Memberdaya atau memperdaya ummat? Ya ini ungkapan yang sejauh ini saya rasa paling pas menggambarkan keresahan saya melihat perkembangan terakhir inovasi produk bank syariah. Produk gadai emas, commodity murabaha dan mungkin selanjutnya murabahah emas, membuat daftar masalah pengembangan perbankan syariah semakin panjang (atau mungkin dari perspektif lain ini sebuah keharusan dalam dinamika pengembangan industri).
Gadai emas secara produk memang cukup signifikan mendongkrak antusiasme masyarakat terhadap produk bank syariah. Tapi sayang aplikasi produk ini identik sekali dengan transaksi spekulasi, karena produk gadai emas sangat bergantung pada pergerakan harga emas yang melangit, nasabah hanya ingin mendapatkan untung bukan dari aktifitas produktif ekonomi tapi hanya dari kenaikan harga pasar dari emas.
Sementara commodity murabaha merupakan produk klasik yang selama ini memunculkan kontroversi di banyak negara. Karena produk ini substansinya hanyalah rekayasa untuk justifikasi transaksi kredit, dimana komoditi yang ditransaksikan hanya menjadi benchmark saja. Komoditi tersebut tidak menjadi objek transaksi. (Untung saja) Saat ini di Indonesia akad ini diisolasi hanya aktif dalam pasar uang untuk keperluan manajemen likuiditas lembaga keuangan (misalnya antar bank syariah).
Satu lagi yang mungkin akan segera muncul, produk murabaha emas. Produk ini bersandar pada Fatwa DSN no. 77 tahun 2010, yang awalnya fatwa tersebut memiliki semangat untuk menjustifikasi produk gadai emas. Tetapi mungkin karena begitu banyak sorotan akhirnya fatwa ini dikembalikan menjadi produk murabaha tradisional khusus untuk emas. Namun begitu, bukan berarti ia terlepas dari masalah kontroversi. Karena emas yang menjadi produk yang dimurabahahkan, tentu ketentuan pada produk ini jangan sampai membiarkan transaksi mengarah pada aktifitas spekulasi seperti produk gadai emas.
Perlu diingat, jika seseorang membeli emas dengan tangguh (murabahah) dengan motivasi menyimpan kekayaan (store of value) untuk keperluan konsumsi masa yang akan datang seperti sekolah anak atau naik haji. Khususnya untuk produk emas dalam bentuk batangan emas. Maka pada dasarnya produk ini substansinya bukanlah financing tetapi identik seperti deposito, sehingga tidak bisa diperlakukan sebagai financing, sebagai konsekwensinya tidak relevan dikelompokkan dan dihitung memperbesar FDR bank syariah, kecuali murabahah emas dalam bentuk perhiasan emas.

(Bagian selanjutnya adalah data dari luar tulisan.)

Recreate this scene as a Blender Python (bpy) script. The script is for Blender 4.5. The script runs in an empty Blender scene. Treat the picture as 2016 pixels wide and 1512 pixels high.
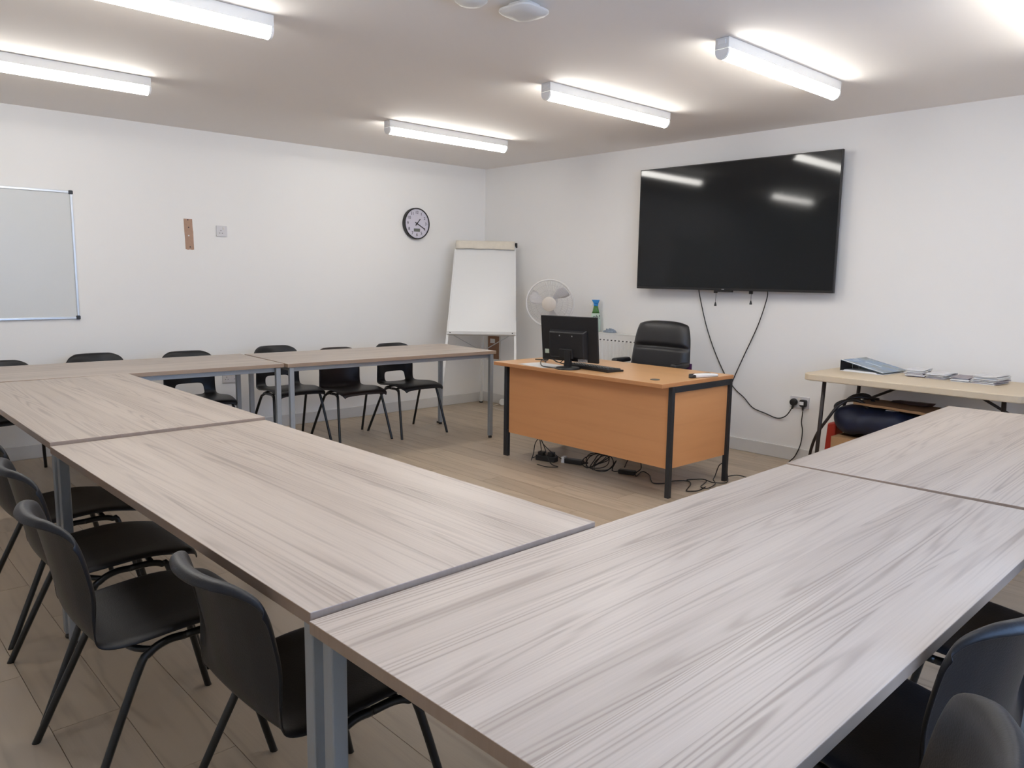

Sekali lagi perlu dipahami emas in nature adalah uang, sehingga ia tidak membutuhkan legalisasi secara hukum positif (legal tender) untuk menjadi uang, tetapi fungsinya akan sedikit terdistorsi ketika emas itu berubah fungsi menjadi perhiasan. Perhiasan emas didalamnya terdapat unsur preferensi, like and dislike yang mempengaruhi besarnya harga emas tersebut. Dan unsur itu mengurangi risiko dispekulasikan. Bentuk inilah yang harusnya diakomodasi dalam fatwa DSN No. 77 tahun 2010 ketika membahas apakah emas itu nuqud (uang) atau sil’ah (barang).
Memunculkan produk-produk seperti ini jangan hanya berdalih bahwa saat ini seperti inilah kebutuhan masyarakat. Bukankah industri ini muncul karena kebutuhan pada produk yang sesuai dengan prinsip-prinsip syariah sekaligus norma dan moral Islam? Bukankah industri ini dikembangkan karena industri ini membawa stabilitas sistem akibat daya tahannya yang berasal dari transaksi-transaksi riil/produktif ekonomi? mengapa masyarakat yang awam itu tidak perlahan-lahan di edukasi? Mengapa upaya penjagaan kemanfaatan ekonomi industri ini selalu dituding sebagai usaha yang menghambat membesarnya industri ini? Jadi mohon maaf kalau saya secara pribadi akhirnya mempertanyakan hal ini; para pelaku keuangan syariah ini komitmennya bagaimana, mau memberdaya ummat atu hanya memperdaya ummat? Wallahu a’lam.